Recently, the Montana Supreme Court upheld the state’s ban on corporate independent expenditures. This is a direct rebuke of the U.S. Supreme Court’s decision in Citizens United v. FEC, which struck down a federal ban on corporate independent expenditures, largely based on the assumption that such spending inherently cannot corrupt elected officials.

The majority opinion in Citizens United, authored by Justice Kennedy, concluded that “independent expenditures do not lead to, or create the appearance of, quid pro quo corruption” and that “there is only scant evidence that independent expenditures even ingratiate.” But, thanks to a procedural quirk, the case shot up to the Supreme Court before anyone in the case could engage in any real fact-finding. So, Kennedy’s conclusion was little more than an untested hypothesis, not supported by any hard evidence.

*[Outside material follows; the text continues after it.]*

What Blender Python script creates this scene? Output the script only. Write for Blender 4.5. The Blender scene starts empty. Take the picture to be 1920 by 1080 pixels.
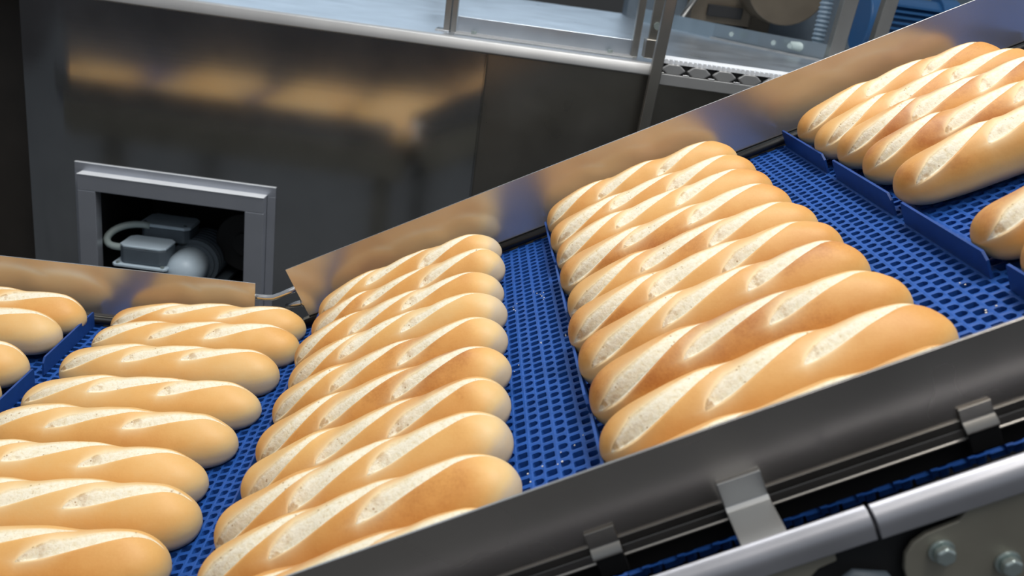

When presented with evidence of corruption in a similar case, Justice Kennedy came to a totally different conclusion. Caperton v. Massey dealt with a West Virginia Supreme Court justice who failed to recuse himself from a case involving a CEO who spent nearly $3 million on independent expenditures in support of the justice’s election. Because the independent expenditures constituted the vast majority of spending in the judicial election, Justice Kennedy concluded that the justice should have recused himself because “no man is allowed to be a judge in his own cause, [and] similar fears of bias can arise when…a man chooses the judge in his own cause.”

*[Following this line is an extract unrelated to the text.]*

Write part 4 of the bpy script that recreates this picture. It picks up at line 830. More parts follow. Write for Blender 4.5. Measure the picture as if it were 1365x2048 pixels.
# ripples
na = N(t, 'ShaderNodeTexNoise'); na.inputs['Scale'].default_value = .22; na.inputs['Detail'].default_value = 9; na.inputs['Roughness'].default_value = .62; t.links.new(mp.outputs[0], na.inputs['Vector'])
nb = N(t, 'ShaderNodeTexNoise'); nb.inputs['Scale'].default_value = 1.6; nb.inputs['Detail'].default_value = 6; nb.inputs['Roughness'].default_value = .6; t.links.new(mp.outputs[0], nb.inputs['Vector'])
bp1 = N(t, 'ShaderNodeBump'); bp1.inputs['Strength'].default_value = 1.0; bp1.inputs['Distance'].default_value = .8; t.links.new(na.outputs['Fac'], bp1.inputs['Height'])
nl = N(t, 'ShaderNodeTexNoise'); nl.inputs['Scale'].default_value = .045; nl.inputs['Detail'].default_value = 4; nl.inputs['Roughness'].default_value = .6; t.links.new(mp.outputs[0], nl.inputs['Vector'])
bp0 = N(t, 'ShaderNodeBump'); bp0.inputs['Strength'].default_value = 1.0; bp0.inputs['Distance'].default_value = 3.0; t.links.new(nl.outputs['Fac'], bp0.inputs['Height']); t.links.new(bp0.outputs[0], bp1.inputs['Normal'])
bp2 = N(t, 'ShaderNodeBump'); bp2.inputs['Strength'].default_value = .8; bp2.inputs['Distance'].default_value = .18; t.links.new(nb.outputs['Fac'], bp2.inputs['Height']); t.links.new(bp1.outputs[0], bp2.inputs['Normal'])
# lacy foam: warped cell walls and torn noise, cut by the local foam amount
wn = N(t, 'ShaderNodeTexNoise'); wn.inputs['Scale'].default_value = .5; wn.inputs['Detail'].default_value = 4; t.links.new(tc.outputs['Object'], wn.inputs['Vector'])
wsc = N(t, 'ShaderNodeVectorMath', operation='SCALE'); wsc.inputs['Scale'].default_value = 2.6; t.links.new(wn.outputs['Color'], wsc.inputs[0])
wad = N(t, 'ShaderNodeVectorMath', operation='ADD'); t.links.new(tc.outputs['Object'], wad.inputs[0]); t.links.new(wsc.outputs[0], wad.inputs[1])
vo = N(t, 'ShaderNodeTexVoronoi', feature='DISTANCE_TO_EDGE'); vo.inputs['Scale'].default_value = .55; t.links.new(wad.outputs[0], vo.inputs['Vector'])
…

Though Kennedy never said that the independent expenditures in Caperton had a potentially corrupting influence, “bias” and “corruption” are cut from the same cloth. Quite simply, a serious fact-based analysis of the role of independent expenditures in the West Virginia Supreme Court election led Kennedy to correctly conclude that large independent expenditures have just as much capacity to influence policymakers as a direct contribution — if not more.

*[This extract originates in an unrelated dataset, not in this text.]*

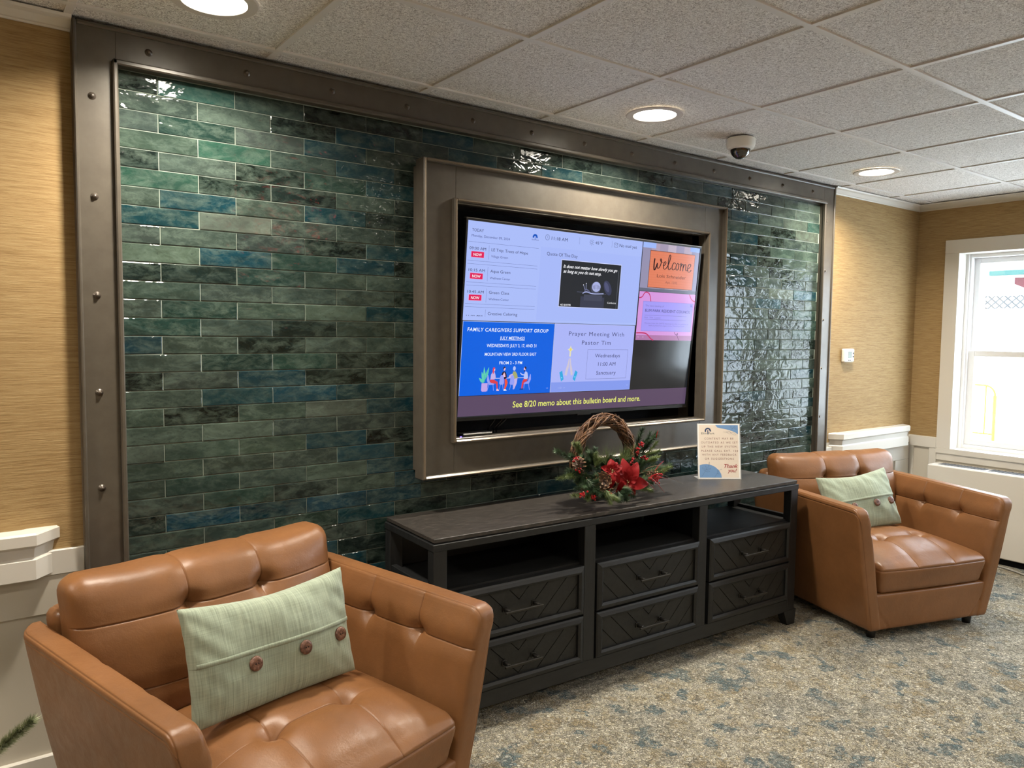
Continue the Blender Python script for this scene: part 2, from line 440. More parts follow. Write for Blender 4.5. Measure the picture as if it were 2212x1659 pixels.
# right wall with two window openings
W1 = (1.42, 2.458); W2 = (.19, 1.228); WZ = (.705, 2.088); XO = XR+.18
b = MB()
def rw(y0, y1, z0, z1):
    if z0 < .78:
        b.box((XR, y0, z0), (XO, y1, min(z1, .78)), M['cream'])
        z0 = .78
    if z1 > z0: b.box((XR, y0, z0), (XO, y1, z1), M['paper'])
rw(W1[1], YB+.12, 0, ZC+.05); rw(W2[1], W1[0], 0, ZC+.05); rw(YF, W2[0], 0, ZC+.05)
for w in (W1, W2): rw(w[0], w[1], 0, WZ[0]); rw(w[0], w[1], WZ[1], ZC+.05)
struct(b.build('wall_right'))
# crown moulding (back left, back right, right wall)
def crown(mb, x0, x1):
    pr = [(YB, 2.404), (YB-.006, 2.404), (YB-.009, 2.409), (YB-.015, 2.411), (YB-.022, 2.417), (YB-.034, 2.427), (YB-.044, 2.431), (YB-.050, 2.4325), (YB-.056, 2.44), (YB, 2.44)]
    mb.prism(pr, lambda a, c, d: (d, a, c), x0, x1, M['white'])
b = MB(); crown(b, XL, .329); struct(fixn(b.build('trim_2')))
b = MB(); crown(b, 4.533, XR-.02); struct(fixn(b.build('trim_3')))
b = MB(); pr = [(XR, 2.404), (XR-.006, 2.404), (XR-.012, 2.41), (XR-.03, 2.414), (XR-.06, 2.424), (XR-.08, 2.431), (XR-.092, 2.433), (XR-.1, 2.44), (XR, 2.44)]
b.prism(pr, lambda a, c, d: (a, d, c), YF, YB, M['white']); struct(fixn(b.build('trim_4')))
# bumper rails
RAILP = [(0, .864), (-.012, .866), (-.072, .866), (-.078, .86), (-.078, .828), (-.066, .818), (-.062, .79), (-.07, .782), (-.07, .722), (-.064, .718), (0, .718)]
def rail(mb, x0, m0, x1, m1, dz=0.):
    """profile run along x; m0, m1 are the lengths of the returns to the wall at each end (0: none)"""
    D = .078; n = len(RAILP)
    def corner(x, m, sg):   # sg +1: return goes towards +x
        L = math.hypot(m, D); tx, ty = sg*m/L, D/L; out = []; nx, ny = sg*D/L, -m/L    # outward normal of the return
        a = math.atan2(D, m)/2
        for d, z in RAILP:
            dl = D+d; out.append((x-sg*dl*math.tan(a), YB-D+dl, z+dz))
        return out
    def end(x, m, sg):
        L = math.hypot(m, D); out = []
        for d, z in RAILP:
            dl = D+d; out.append((x+sg*m-sg*dl*L/D, YB, z+dz))
        return out
    cols = []
    if m0: cols += [end(x0, m0, -1), corner(x0, m0, -1)]
    else: cols += [[(x0, YB+d, z+dz) for d, z in RAILP]]
    if m1: cols += [corner(x1, m1, 1), end(x1, m1, 1)]
    else: cols += [[(x1, YB+d, z+dz) for d, z in RAILP]]
    vs = [p for c in cols for p in c]; fs = []
    for k in range(len(cols)-1): fs += [(k*n+i, k*n+(i+1) % n, (k+1)*n+(i+1) % n, (k+1)*n+i) for i in range(n)]
    fs += [tuple(range(n)), tuple(range((len(cols)-1)*n, len(cols)*n))]
    mb.add(vs, fs, M['white'])
b = MB(); rail(b, XL, 0, .196, .068, .010); b.box((.2, YB-.016, .722), (.33, YB, .80), M['white'], .002); struct(fixn(b.build('trim_5')))
b = MB(); rail(b, 4.680, .055, 5.56, .06, -.004); b.box((4.533, YB-.016, .722), (5.69, YB, .77), M['white'], .002); struct(fixn(b.build('trim_6')))
# wainscot stiles and rails
b = MB()
b.box((XL, YB-.012, .60), (.328, YB, .721), M['cream'], .002)
b.box((-.06, YB-.012, .16), (.04, YB, .60), M['cream'], .002); b.box((4.535, YB-.012, .60), (5.69, YB, .716), M['white'], .002)
b.box((5.50, YB-.012, .146), (5.69, YB, .599), M['white'], .002); b.box((4.535, YB-.012, .146), (4.66, YB, .599), M['white'], .002)
struct(b.build('trim_7'))
b = MB(); b.box((XL, YB-.018, 0), (.33, YB, .145), M['white'], .003); b.box((4.53, YB-.018, 0), (XR, YB, .145), M['white'], .003); struct(b.build('baseboard_back'))
b = MB(); b.box((XR-.018, YF, 0), (XR, YB, .145), M['white'], .003); struct(b.build('baseboard_right'))
b = MB()
b.box((XR-.016, 2.55, .70), (XR, YB, .778), M['white'], .003); b.box((XR-.012, 2.71, .145), (XR, YB, .70), M['white'], .002)
b.box((XR-.012, YF, .62), (XR, W1[1]+.09, .70), M['white'], .002); b.box((XR-.012, 2.549, .145), (XR, 2.60, .70), M['white'], .002)
b.box((XR-.016, YF, .70), (XR, W2[0]-.09, .778), M['white'], .003)
struct(b.build('trim_8'))
def window(idx, w):
    y0, y1 = w; z0, z1 = WZ; m = MB()
    cw = .092; t = .012
    m.box((XR-.018, y0-cw, z0), (XR, y0, z1), M['white'], .002); m.box((XR-.018, y1, z0), (XR, y1+cw, z1), M['white'], .002)
    m.box((XR-.019, y0-cw, z1), (XR, y1+cw, z1+cw), M['white'], .002); m.box((XR-.022, y0-cw, z0-.035), (XR, y1+cw, z0), M['white'], .002)
    m.box((XR-.0178, y1-.003, z0), (XO, y1+t, z1), M['white']); m.box((XR-.0178, y0-t, z0), (XO, y0+.003, z1), M['white'])
    m.box((XR-.0188, y0+.003, z1-.003), (XO, y1-.003, z1+t), M['white']); m.box((XR-.0218, y0+.003, z0-t), (XO, y1-.003, z0+.003), M['white'])
    fr = struct(m.build('window_%d' % idx))
    m = MB(); xf = XO-.07   # vinyl outer frame
    m.box((xf, y0, z0), (XO+.02, y0+.035, z1), M['vinyl'], .003); m.box((xf, y1-.035, z0), (XO+.02, y1, z1), M['vinyl'], .003)
    m.box((xf+.001, y0+.035, z1-.03), (XO+.02, y1-.035, z1), M['vinyl'], .003); m.box((xf+.001, y0+.035, z0), (XO+.02, y1-.035, z0+.03), M['vinyl'], .003)
    m.box((xf-.012, y0+.002, z0+.001), (xf, y0+.022, z1-.001), M['vinyl'], .002); m.box((xf-.012, y1-.022, z0+.001), (xf, y1-.002, z1-.001), M['vinyl'], .002)
    m.build('window_frame', fr)
    zm = 1.385
    for nm, xa, za, zb, s in (('upper_sash', XO-.02, zm-.02, z1-.03, .042), ('lower_sash', XO-.055, z0+.03, zm+.022, .046)):
        m = MB(); ya, yb = y0+.03, y1-.03
        for a, c in (((ya, za), (ya+s, zb)), ((yb-s, za), (yb, zb)), ((ya+s, zb-s*.9), (yb-s, zb)), ((ya+s, za), (yb-s, za+s*.9))): m.box((xa, a[0], a[1]), (xa+.032, c[0], c[1]), M['vinyl'], .003)
        if nm == 'lower_sash':
            m.box((xa-.006, (ya+yb)/2+.02, zm+.022), (xa+.02, (ya+yb)/2+.09, zm+.032), M['vinyl'], .002)
        so = m.build(nm, fr); m = MB(); m.box((xa+.014, ya+s, za+s*.9), (xa+.018, yb-s, zb-s*.9), M['glass']); m.build('pane', so)
window(1, W1); window(2, W2)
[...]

Perhaps taking its cue from Caperton, the Montana Supreme Court engaged in a similarly thorough fact-based analysis of independent expenditures and reached a similar conclusion. Upholding the law, Justice McGrath argued that citizens adopted the law in a populist revolt against the “naked corporate manipulation” of the state — at that time, one mining company controlled “90% of the press in the state and a majority of the legislature.” Justice McGrath concluded that corporate money clearly corrupted Montana’s government before the adoption of the law and would do so again if permitted. McGrath and the other justices on the Montana Supreme Court (even those who dissented) tried to use fact-based analysis in order to expose the lack of factual basis for the Supreme Court’s conclusion in Citizens United that independent expenditures inherently cannot corrupt.

The recently concluded saga of the Republican Iowa caucuses provides more evidence than ever before of how strained the court’s rationale was in Citizens United. Candidate super PACs spent two-thirds of the $12.5 million worth of ads in Iowa under the legal illusion of non-coordination with the candidates. The plurality of those ads — 45 percent of all ads run in Iowa — came at the expense of Newt Gingrich, who once cheered Citizens United as a “great victory for free speech.” Of course, where you stand depends on where you sit — Gingrich now complains of Super PACs, the progeny of Citizens United, “[T]hey have no responsibilities, they have no connection to any pattern of reasonable politics, and it’s a model I hope we can get beyond…”*

Gingrich’s about-face on campaign finance reform is cynical, but it represents a recognition by many that a Supreme Court ruling rooted in ideology rather than reality creates the potential for countless unintended consequences; consequences far more dire for our republic than a stymied Gingrich presidential campaign. The Montana Supreme Court decision — which the plaintiffs will appeal to the Supreme Court — is an opportunity for the Court to face facts and recognize the corrupting influence of corporate independent expenditures, just as it did in Caperton. Will it seize the day and save American elections? Stay tuned.

*This post previously attributed a quote to Newt Gingrich saying that “[c]ampaign finance law has made a mockery of our political campaign season.” The quote should have been attributed to Mitt Romney.